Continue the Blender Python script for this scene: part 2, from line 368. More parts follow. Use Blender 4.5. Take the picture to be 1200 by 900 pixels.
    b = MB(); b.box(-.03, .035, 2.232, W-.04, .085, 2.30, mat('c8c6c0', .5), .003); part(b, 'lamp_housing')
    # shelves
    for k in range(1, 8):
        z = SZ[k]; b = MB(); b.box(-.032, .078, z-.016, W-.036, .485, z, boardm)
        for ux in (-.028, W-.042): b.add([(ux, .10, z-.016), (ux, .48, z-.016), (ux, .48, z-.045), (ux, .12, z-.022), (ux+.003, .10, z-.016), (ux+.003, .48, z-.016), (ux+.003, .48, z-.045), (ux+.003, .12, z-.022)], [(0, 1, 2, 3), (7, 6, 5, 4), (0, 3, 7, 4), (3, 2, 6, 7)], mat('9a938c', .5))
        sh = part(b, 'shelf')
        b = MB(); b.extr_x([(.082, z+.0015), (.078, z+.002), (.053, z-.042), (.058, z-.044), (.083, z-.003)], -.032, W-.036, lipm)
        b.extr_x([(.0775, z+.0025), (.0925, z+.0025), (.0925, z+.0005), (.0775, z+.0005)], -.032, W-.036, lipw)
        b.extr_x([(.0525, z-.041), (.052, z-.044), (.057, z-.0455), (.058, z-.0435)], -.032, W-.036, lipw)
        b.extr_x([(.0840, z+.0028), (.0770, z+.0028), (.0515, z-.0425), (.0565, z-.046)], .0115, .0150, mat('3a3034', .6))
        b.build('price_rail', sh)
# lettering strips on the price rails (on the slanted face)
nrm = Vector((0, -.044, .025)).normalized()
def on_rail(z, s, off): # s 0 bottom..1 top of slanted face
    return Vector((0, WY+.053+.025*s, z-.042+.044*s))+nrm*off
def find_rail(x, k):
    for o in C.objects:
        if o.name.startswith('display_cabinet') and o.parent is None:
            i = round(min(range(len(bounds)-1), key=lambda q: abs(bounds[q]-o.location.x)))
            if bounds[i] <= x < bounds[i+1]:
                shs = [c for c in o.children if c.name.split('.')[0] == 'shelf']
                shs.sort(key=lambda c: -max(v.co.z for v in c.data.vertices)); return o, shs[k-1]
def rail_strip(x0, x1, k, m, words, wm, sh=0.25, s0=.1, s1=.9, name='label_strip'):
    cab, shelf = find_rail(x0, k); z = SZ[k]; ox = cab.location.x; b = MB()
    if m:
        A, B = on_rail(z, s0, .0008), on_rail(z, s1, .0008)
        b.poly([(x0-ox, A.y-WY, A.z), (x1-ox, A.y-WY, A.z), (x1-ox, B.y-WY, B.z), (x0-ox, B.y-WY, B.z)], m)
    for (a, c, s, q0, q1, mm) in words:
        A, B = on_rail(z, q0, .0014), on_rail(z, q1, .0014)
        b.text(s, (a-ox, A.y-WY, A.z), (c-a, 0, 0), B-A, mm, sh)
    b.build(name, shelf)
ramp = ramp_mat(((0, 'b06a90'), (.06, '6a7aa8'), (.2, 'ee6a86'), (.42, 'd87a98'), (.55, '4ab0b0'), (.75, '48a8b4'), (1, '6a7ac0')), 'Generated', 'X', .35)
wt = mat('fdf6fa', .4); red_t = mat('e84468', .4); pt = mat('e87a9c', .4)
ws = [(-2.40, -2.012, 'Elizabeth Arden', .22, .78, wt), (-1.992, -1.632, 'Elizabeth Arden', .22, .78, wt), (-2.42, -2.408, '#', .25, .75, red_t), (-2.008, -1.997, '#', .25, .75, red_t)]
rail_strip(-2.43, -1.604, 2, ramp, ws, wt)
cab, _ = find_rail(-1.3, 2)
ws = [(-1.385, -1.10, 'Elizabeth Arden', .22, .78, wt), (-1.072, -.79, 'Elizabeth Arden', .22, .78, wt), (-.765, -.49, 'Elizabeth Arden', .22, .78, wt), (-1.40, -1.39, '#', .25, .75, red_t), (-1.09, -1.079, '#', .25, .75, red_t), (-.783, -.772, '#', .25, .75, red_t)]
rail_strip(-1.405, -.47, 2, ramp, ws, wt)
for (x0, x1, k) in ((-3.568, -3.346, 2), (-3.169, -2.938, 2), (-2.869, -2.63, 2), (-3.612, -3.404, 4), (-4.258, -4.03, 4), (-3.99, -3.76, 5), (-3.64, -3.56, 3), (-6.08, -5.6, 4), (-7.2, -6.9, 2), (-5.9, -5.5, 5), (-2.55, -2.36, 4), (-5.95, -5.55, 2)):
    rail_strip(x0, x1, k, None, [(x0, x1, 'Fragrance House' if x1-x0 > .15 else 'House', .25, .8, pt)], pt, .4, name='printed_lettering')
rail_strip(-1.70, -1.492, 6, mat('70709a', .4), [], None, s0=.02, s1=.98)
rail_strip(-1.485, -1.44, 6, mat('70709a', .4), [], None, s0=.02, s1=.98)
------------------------
- [WRITTEN EXERCISE] Write the listing out again, exactly as shown above.

- [OUTPUT]
Continue the Blender Python script for this scene: part 2, from line 368. More parts follow. Use Blender 4.5. Take the picture to be 1200 by 900 pixels.
    b = MB(); b.box(-.03, .035, 2.232, W-.04, .085, 2.30, mat('c8c6c0', .5), .003); part(b, 'lamp_housing')
    # shelves
    for k in range(1, 8):
        z = SZ[k]; b = MB(); b.box(-.032, .078, z-.016, W-.036, .485, z, boardm)
        for ux in (-.028, W-.042): b.add([(ux, .10, z-.016), (ux, .48, z-.016), (ux, .48, z-.045), (ux, .12, z-.022), (ux+.003, .10, z-.016), (ux+.003, .48, z-.016), (ux+.003, .48, z-.045), (ux+.003, .12, z-.022)], [(0, 1, 2, 3), (7, 6, 5, 4), (0, 3, 7, 4), (3, 2, 6, 7)], mat('9a938c', .5))
        sh = part(b, 'shelf')
        b = MB(); b.extr_x([(.082, z+.0015), (.078, z+.002), (.053, z-.042), (.058, z-.044), (.083, z-.003)], -.032, W-.036, lipm)
        b.extr_x([(.0775, z+.0025), (.0925, z+.0025), (.0925, z+.0005), (.0775, z+.0005)], -.032, W-.036, lipw)
        b.extr_x([(.0525, z-.041), (.052, z-.044), (.057, z-.0455), (.058, z-.0435)], -.032, W-.036, lipw)
        b.extr_x([(.0840, z+.0028), (.0770, z+.0028), (.0515, z-.0425), (.0565, z-.046)], .0115, .0150, mat('3a3034', .6))
        b.build('price_rail', sh)
# lettering strips on the price rails (on the slanted face)
nrm = Vector((0, -.044, .025)).normalized()
def on_rail(z, s, off): # s 0 bottom..1 top of slanted face
    return Vector((0, WY+.053+.025*s, z-.042+.044*s))+nrm*off
def find_rail(x, k):
    for o in C.objects:
        if o.name.startswith('display_cabinet') and o.parent is None:
            i = round(min(range(len(bounds)-1), key=lambda q: abs(bounds[q]-o.location.x)))
            if bounds[i] <= x < bounds[i+1]:
                shs = [c for c in o.children if c.name.split('.')[0] == 'shelf']
                shs.sort(key=lambda c: -max(v.co.z for v in c.data.vertices)); return o, shs[k-1]
def rail_strip(x0, x1, k, m, words, wm, sh=0.25, s0=.1, s1=.9, name='label_strip'):
    cab, shelf = find_rail(x0, k); z = SZ[k]; ox = cab.location.x; b = MB()
    if m:
        A, B = on_rail(z, s0, .0008), on_rail(z, s1, .0008)
        b.poly([(x0-ox, A.y-WY, A.z), (x1-ox, A.y-WY, A.z), (x1-ox, B.y-WY, B.z), (x0-ox, B.y-WY, B.z)], m)
    for (a, c, s, q0, q1, mm) in words:
        A, B = on_rail(z, q0, .0014), on_rail(z, q1, .0014)
        b.text(s, (a-ox, A.y-WY, A.z), (c-a, 0, 0), B-A, mm, sh)
    b.build(name, shelf)
ramp = ramp_mat(((0, 'b06a90'), (.06, '6a7aa8'), (.2, 'ee6a86'), (.42, 'd87a98'), (.55, '4ab0b0'), (.75, '48a8b4'), (1, '6a7ac0')), 'Generated', 'X', .35)
wt = mat('fdf6fa', .4); red_t = mat('e84468', .4); pt = mat('e87a9c', .4)
ws = [(-2.40, -2.012, 'Elizabeth Arden', .22, .78, wt), (-1.992, -1.632, 'Elizabeth Arden', .22, .78, wt), (-2.42, -2.408, '#', .25, .75, red_t), (-2.008, -1.997, '#', .25, .75, red_t)]
rail_strip(-2.43, -1.604, 2, ramp, ws, wt)
cab, _ = find_rail(-1.3, 2)
ws = [(-1.385, -1.10, 'Elizabeth Arden', .22, .78, wt), (-1.072, -.79, 'Elizabeth Arden', .22, .78, wt), (-.765, -.49, 'Elizabeth Arden', .22, .78, wt), (-1.40, -1.39, '#', .25, .75, red_t), (-1.09, -1.079, '#', .25, .75, red_t), (-.783, -.772, '#', .25, .75, red_t)]
rail_strip(-1.405, -.47, 2, ramp, ws, wt)
for (x0, x1, k) in ((-3.568, -3.346, 2), (-3.169, -2.938, 2), (-2.869, -2.63, 2), (-3.612, -3.404, 4), (-4.258, -4.03, 4), (-3.99, -3.76, 5), (-3.64, -3.56, 3), (-6.08, -5.6, 4), (-7.2, -6.9, 2), (-5.9, -5.5, 5), (-2.55, -2.36, 4), (-5.95, -5.55, 2)):
    rail_strip(x0, x1, k, None, [(x0, x1, 'Fragrance House' if x1-x0 > .15 else 'House', .25, .8, pt)], pt, .4, name='printed_lettering')
rail_strip(-1.70, -1.492, 6, mat('70709a', .4), [], None, s0=.02, s1=.98)
rail_strip(-1.485, -1.44, 6, mat('70709a', .4), [], None, s0=.02, s1=.98)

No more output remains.